Earlier this week, Rolling Stone Italia released a video that has undoubtedly caused unrest in the EDM community. The video does not only question electronic music as “real” music, but also dismisses it entirely. The video plays like a call to arms for rock stars to reclaim their stage, making fun of their DJ counterparts, and claiming that they’ll never have songs that people will sing along to and other ideas that allude to their claim that they’re “fake” musicians.
While I’ve only seen US reactions from EDM fans, responses show that fans feel personally attacked. It’s important to realize this piece of media is coming from another culture entirely. While music often pervades cultural, linguistic, racial, and age differences, in theory, the subcultures that build up around respective genres are not always universal. I studied abroad in Italy and just returned from a third trip there and I can tell you first hand that the current EDM/rave/PLUR/dubstep/every subgenre scene in America is not the same as the discoteque-based designer-wearing crowds in Italy.

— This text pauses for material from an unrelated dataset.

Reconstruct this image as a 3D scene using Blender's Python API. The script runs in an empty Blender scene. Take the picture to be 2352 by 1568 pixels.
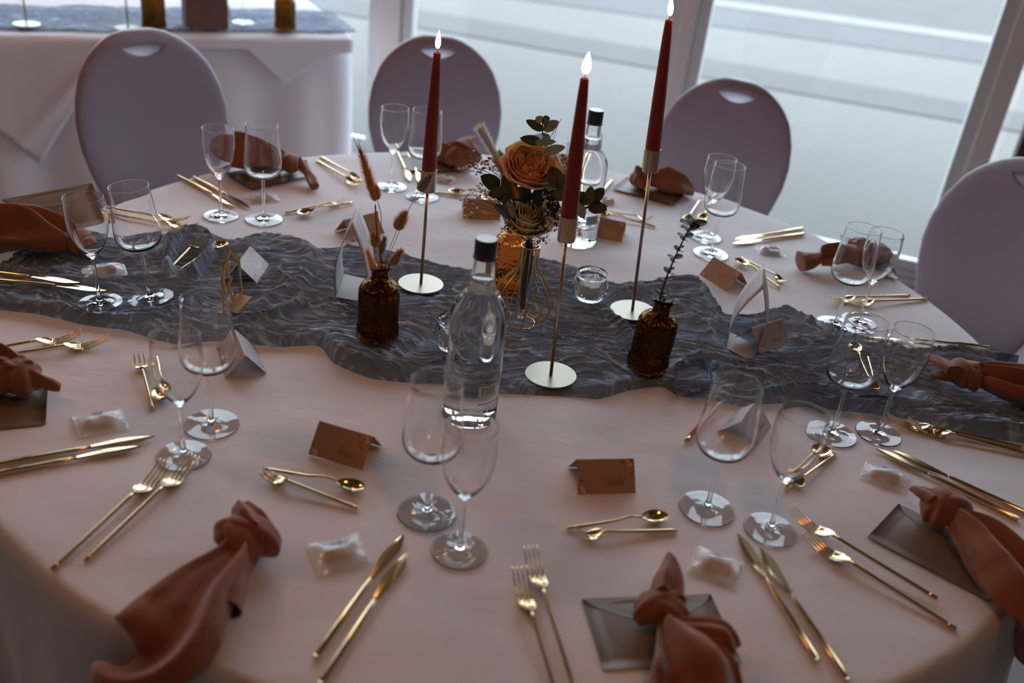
import bpy, math, random
import numpy as np
from mathutils import Matrix, Vector
random.seed(7); rng = np.random.default_rng(11)
S = bpy.context.scene; COL = S.collection; PI = math.pi; TZ = 0.75   # table top height

# ---------------------------------------------------------------- camera, world, lights, exposure
cam = bpy.data.cameras.new('camera'); co = bpy.data.objects.new('camera', cam); COL.objects.link(co); S.camera = co
p_, r_ = 0.50664, 0.12041
fw = Vector((0, math.cos(p_), -math.sin(p_))); rt = Vector((1, 0, 0)); up = rt.cross(fw)
R3 = math.cos(r_) * rt + math.sin(r_) * up; U3 = -math.sin(r_) * rt + math.cos(r_) * up
mw = Matrix((R3, U3, -fw)).transposed().to_4x4(); mw.translation = Vector((0, 0, 1.65)); co.matrix_world = mw
cam.lens = 34.15; cam.sensor_width = 36; cam.clip_start = 0.05; cam.clip_end = 200
cam.dof.use_dof = True; cam.dof.focus_distance = 1.82; cam.dof.aperture_fstop = 2.3
vs = S.view_settings; vs.view_transform = 'Standard'; vs.look = 'None'; vs.gamma = 1; vs.exposure = 0.42; vs.use_curve_mapping = False

W = bpy.data.worlds.new('overcast_sky'); S.world = W; W.use_nodes = True
nt = W.node_tree; nt.nodes.clear()
tc = nt.nodes.new('ShaderNodeTexCoord'); sx = nt.nodes.new('ShaderNodeSeparateXYZ'); rp = nt.nodes.new('ShaderNodeValToRGB')
bg = nt.nodes.new('ShaderNodeBackground'); wo = nt.nodes.new('ShaderNodeOutputWorld')
nt.links.new(tc.outputs['Generated'], sx.inputs[0]); nt.links.new(sx.outputs['Z'], rp.inputs[0])
rp.color_ramp.elements[0].color = (0.60, 0.72, 0.86, 1); rp.color_ramp.elements[1].color = (0.78, 0.92, 1.08, 1)
nt.links.new(rp.outputs[0], bg.inputs[0]); bg.inputs[1].default_value = 4.7; nt.links.new(bg.outputs[0], wo.inputs[0])

def light(name, kind, loc, power, color, size=0.1, rot=None, sy=None):
    l = bpy.data.lights.new(name, kind); l.energy = power; l.color = color
    o = bpy.data.objects.new(name, l); COL.objects.link(o); o.location = loc
    if rot: o.rotation_euler = rot
    if kind == 'AREA':
        l.size = size
        if sy: l.shape = 'RECTANGLE'; l.size_y = sy
    else: l.shadow_soft_size = size
    return o
LAMPS = [(-1.9, 1.5, 2.5), (0.4, 0.35, 2.85), (-3.2, 2.9, 2.5), (-0.9, 3.0, 2.75)]
for i, q in enumerate(LAMPS):
    light('lamp_light', 'POINT', q, (10, 9.5, 6, 4.5)[i], (1.0, 0.46, 0.17), 0.09)

# ---------------------------------------------------------------- helpers
def tag(o, label=None, cat=None, group=None, kind=None):
    if label: o['label'] = label
    if cat: o['category'] = cat
    if group: o['group'] = group
    if kind: o['kind'] = kind
    return o
ORG = {}
def empty(name, loc):
    o = bpy.data.objects.new(name, None); COL.objects.link(o); o.location = loc; o.empty_display_size = 0.02
    ORG[o.name] = np.array(loc, float); return o
def mkmesh(name, V, F, mats, smooth=True, midx=None):
    me = bpy.data.meshes.new(name)
    V = np.asarray(V, float)
    me.from_pydata(V.tolist(), [], [tuple(int(i) for i in f) for f in F])
    for m in (mats if isinstance(mats, (list, tuple)) else [mats]): me.materials.append(m)
    if smooth: me.polygons.foreach_set('use_smooth', [True] * len(me.polygons))
    if midx is not None: me.polygons.foreach_set('material_index', list(midx))
    me.update(); return me
def part(name, VF, mats, parent=None, smooth=True, midx=None, local=False):
    V, F = VF; V = np.asarray(V, float)
    if parent is not None and not local: V = V - ORG.get(parent.name, 0)
    o = bpy.data.objects.new(name, mkmesh(name, V, F, mats, smooth, midx)); COL.objects.link(o)
    if parent is not None:
        o.parent = parent
        if not local: ORG[o.name] = ORG.get(parent.name, np.zeros(3))
    return o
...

Yet it should not matter where the music is being played or the crowd’s outfits who enjoy it. This video shallowly critiques artists, fans, and a musical genre that truly by scientific, artistic, musically theoretic and most importantly, soulful accounts, is legitimate music. It’s hard to believe a music magazine that began during the height of sixties counterculture could even support something like this, but the American parent magazine has supported many genres of music, including EDM, and it appears Italy’s editors have a different agenda entirely.
I’d like to end this article with a quote from Black Sabbath member Ronnie James Dio:
“Music, rock and roll music especially, is a generational thing. Each generation must have their own music I had mine, you had yours everyone I know has their own generation.”